> _PROBLEM DESCRIPTION_
Print, exactly as they stand, the lines from the start of the listing to the line containing "scene.camera = cam", inclusive.

> _DATA LINES_
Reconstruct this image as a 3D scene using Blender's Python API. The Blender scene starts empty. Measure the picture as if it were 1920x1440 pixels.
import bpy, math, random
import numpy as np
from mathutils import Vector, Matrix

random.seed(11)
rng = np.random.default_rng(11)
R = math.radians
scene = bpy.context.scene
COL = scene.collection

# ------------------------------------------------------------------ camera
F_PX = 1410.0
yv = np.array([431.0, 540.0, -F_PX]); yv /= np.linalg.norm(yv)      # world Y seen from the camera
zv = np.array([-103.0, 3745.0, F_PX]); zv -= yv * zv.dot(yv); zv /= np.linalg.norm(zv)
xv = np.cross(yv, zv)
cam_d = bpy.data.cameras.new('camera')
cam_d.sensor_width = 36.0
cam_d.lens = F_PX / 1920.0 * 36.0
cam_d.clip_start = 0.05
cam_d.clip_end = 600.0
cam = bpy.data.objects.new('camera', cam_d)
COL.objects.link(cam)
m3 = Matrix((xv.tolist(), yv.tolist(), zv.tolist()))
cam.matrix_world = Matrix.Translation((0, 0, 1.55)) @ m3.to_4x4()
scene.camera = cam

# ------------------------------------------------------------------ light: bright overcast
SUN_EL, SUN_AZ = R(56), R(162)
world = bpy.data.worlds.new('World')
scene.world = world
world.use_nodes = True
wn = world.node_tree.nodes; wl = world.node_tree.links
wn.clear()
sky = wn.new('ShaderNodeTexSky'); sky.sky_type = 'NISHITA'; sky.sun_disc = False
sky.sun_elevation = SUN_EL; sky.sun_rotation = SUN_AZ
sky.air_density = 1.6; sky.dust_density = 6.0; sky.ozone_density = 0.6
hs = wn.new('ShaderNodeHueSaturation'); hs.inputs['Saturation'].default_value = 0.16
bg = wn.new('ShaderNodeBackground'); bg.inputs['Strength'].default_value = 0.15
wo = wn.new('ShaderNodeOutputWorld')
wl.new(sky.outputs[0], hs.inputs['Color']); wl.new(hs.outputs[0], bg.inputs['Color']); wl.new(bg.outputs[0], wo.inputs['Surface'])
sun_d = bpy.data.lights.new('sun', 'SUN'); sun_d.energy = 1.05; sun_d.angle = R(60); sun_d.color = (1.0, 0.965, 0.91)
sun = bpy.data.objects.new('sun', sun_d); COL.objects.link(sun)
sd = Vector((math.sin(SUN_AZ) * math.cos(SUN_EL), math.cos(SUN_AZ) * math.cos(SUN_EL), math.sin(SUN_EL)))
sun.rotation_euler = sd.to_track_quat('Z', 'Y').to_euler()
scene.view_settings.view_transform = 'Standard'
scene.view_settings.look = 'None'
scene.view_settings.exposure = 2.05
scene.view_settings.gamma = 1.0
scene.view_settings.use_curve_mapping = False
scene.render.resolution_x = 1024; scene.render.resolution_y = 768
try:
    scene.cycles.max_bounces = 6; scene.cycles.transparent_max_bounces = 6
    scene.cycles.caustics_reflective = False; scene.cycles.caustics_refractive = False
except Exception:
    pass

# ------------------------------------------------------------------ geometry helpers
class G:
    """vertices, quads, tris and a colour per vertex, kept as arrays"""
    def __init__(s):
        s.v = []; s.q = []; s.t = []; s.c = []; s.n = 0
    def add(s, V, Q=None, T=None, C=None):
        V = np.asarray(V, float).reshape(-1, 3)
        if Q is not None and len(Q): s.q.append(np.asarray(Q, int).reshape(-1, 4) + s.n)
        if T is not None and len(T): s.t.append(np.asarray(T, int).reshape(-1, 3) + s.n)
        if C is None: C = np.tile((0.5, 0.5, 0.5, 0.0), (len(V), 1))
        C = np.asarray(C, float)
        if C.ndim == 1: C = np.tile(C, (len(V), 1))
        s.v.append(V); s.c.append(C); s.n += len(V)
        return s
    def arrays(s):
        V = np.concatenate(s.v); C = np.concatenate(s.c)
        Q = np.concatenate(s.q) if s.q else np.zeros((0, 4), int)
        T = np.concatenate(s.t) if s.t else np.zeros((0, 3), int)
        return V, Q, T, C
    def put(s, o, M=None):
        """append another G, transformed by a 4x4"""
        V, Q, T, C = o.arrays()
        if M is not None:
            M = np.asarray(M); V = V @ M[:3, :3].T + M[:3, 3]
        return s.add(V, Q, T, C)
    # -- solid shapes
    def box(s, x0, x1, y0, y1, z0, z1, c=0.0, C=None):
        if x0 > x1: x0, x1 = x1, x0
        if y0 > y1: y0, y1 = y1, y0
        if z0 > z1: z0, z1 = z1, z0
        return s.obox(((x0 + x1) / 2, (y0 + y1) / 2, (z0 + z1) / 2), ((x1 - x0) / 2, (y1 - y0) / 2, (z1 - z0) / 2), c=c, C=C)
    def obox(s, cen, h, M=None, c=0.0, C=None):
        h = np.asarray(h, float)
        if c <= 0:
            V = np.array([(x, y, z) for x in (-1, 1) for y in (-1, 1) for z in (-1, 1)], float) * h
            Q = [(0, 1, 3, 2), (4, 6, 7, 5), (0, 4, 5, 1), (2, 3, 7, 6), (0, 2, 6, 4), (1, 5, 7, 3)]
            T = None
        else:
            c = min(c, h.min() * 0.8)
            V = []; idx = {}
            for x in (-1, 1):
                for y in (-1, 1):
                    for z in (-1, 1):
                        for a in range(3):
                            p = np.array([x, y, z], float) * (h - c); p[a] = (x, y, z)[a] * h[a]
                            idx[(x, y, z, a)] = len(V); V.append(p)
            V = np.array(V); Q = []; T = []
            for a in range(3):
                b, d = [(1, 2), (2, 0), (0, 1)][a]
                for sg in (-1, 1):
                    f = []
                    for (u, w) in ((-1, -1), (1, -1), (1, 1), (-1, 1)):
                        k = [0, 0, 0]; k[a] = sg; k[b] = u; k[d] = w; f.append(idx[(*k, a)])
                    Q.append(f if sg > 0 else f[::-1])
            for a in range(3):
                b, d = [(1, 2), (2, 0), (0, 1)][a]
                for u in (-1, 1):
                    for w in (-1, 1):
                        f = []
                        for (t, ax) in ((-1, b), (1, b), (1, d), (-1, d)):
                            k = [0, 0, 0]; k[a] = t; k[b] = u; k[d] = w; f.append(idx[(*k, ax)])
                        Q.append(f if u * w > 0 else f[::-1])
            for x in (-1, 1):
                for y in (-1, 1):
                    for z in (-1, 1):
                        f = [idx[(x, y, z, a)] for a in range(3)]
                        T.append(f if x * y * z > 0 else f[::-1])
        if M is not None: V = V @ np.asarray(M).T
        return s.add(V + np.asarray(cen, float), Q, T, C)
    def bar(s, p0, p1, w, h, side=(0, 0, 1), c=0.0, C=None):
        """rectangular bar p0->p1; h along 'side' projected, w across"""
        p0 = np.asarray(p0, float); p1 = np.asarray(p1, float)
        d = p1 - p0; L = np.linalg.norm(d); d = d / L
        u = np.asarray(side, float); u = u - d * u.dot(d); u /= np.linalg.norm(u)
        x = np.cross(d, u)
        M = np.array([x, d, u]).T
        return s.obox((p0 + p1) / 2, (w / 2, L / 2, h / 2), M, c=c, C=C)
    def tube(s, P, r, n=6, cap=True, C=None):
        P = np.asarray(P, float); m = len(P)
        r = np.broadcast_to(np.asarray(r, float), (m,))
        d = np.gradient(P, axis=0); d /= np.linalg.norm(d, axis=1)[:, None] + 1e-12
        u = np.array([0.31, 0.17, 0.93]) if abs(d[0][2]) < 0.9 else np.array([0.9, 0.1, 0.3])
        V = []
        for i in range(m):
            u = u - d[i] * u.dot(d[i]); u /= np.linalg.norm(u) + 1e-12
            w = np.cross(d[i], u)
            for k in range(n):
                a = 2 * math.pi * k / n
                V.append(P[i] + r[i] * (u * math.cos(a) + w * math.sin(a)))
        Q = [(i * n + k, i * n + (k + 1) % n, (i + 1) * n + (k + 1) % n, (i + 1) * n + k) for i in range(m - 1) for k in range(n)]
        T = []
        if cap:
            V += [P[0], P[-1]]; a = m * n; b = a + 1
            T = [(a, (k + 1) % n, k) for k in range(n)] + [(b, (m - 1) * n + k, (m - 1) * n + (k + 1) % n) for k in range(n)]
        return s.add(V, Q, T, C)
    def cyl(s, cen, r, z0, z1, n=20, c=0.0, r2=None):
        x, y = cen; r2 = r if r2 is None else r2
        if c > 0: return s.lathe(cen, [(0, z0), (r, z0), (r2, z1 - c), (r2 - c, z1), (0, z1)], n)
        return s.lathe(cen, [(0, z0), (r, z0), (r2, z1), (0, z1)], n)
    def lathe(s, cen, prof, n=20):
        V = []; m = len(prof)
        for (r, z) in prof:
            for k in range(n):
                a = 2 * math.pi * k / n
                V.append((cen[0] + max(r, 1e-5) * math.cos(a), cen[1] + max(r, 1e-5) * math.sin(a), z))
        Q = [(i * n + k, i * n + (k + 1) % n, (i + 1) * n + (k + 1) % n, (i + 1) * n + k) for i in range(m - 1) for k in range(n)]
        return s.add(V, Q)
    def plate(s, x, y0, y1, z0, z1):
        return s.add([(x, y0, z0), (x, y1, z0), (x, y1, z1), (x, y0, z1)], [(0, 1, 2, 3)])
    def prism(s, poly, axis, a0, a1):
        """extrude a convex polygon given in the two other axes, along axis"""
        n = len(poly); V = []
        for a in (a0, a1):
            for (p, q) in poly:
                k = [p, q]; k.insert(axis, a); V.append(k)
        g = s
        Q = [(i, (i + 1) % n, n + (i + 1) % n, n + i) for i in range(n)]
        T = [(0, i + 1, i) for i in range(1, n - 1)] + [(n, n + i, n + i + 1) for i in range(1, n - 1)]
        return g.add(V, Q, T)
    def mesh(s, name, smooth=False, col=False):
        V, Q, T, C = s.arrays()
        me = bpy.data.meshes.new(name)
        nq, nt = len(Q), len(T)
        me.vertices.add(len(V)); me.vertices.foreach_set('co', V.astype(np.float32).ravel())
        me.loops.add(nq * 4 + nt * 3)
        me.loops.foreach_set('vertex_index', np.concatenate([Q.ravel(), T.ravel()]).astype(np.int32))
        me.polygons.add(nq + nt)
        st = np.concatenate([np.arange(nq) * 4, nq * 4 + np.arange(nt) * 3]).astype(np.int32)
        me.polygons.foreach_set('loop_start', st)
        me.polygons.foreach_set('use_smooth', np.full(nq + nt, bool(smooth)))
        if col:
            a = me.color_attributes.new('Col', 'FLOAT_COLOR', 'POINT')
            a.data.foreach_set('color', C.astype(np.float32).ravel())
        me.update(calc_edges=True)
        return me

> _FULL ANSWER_
Reconstruct this image as a 3D scene using Blender's Python API. The Blender scene starts empty. Measure the picture as if it were 1920x1440 pixels.
import bpy, math, random
import numpy as np
from mathutils import Vector, Matrix

random.seed(11)
rng = np.random.default_rng(11)
R = math.radians
scene = bpy.context.scene
COL = scene.collection

# ------------------------------------------------------------------ camera
F_PX = 1410.0
yv = np.array([431.0, 540.0, -F_PX]); yv /= np.linalg.norm(yv)      # world Y seen from the camera
zv = np.array([-103.0, 3745.0, F_PX]); zv -= yv * zv.dot(yv); zv /= np.linalg.norm(zv)
xv = np.cross(yv, zv)
cam_d = bpy.data.cameras.new('camera')
cam_d.sensor_width = 36.0
cam_d.lens = F_PX / 1920.0 * 36.0
cam_d.clip_start = 0.05
cam_d.clip_end = 600.0
cam = bpy.data.objects.new('camera', cam_d)
COL.objects.link(cam)
m3 = Matrix((xv.tolist(), yv.tolist(), zv.tolist()))
cam.matrix_world = Matrix.Translation((0, 0, 1.55)) @ m3.to_4x4()
scene.camera = cam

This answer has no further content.